The nation’s three chief mineral products are fuels. In order of value, they are natural gas, petroleum, and coal. In the early 1990s the United States produced 25 percent of the world’s natural gas, 19 percent of its coal, and 11 percent of its crude oil. Three-fifths of the nation’s most valuable mineral, natural gas, is produced in Texas and Louisiana. Other important natural-gas-producing states are Oklahoma, New Mexico, Wyoming, Kansas, Alabama, California, and Alaska. Petroleum accounted for nearly one-third of U.S. fuel production and about one-quarter of the annual value of all minerals produced in the United States. Texas, Alaska, and California, the three leading oil producers, together yield more than one-half of the nation’s petroleum. Other leading oil-producing states are Louisiana, Oklahoma, and Wyoming.

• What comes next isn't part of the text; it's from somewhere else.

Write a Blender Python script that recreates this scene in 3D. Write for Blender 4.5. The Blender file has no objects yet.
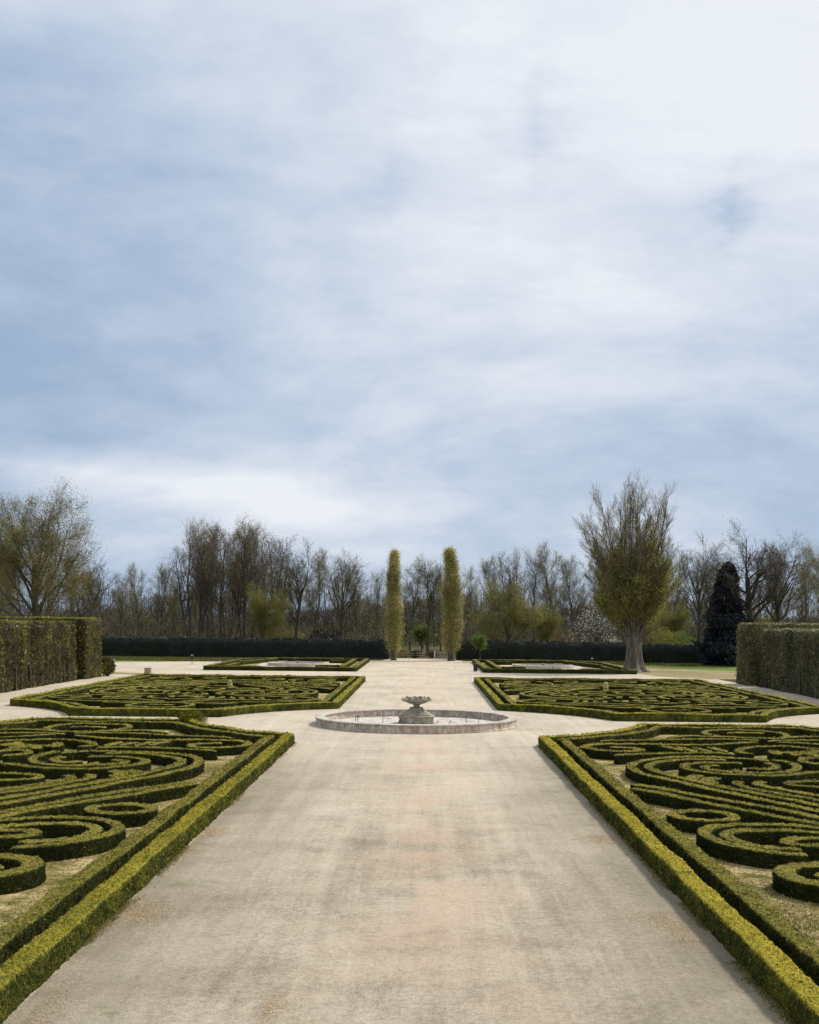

Coal, the third leading mineral, accounts for approximately one-sixth of the yearly value of all U.S. mining output. Much of the nation’s coal is produced in mines in the Appalachians. Wyoming, West Virginia, and Kentucky, which together produce more than one-half of the annual U.S. output, are the leading coal-mining states, followed by Pennsylvania, Illinois, Montana, Virginia, Indiana, and Ohio.

Important metals mined in the United States include gold, copper, iron ore, zinc, magnesium, lead, and silver. Leading industrial minerals are materials used in construction, clays, lime, salt, phosphate rock, boron, and potassium salts.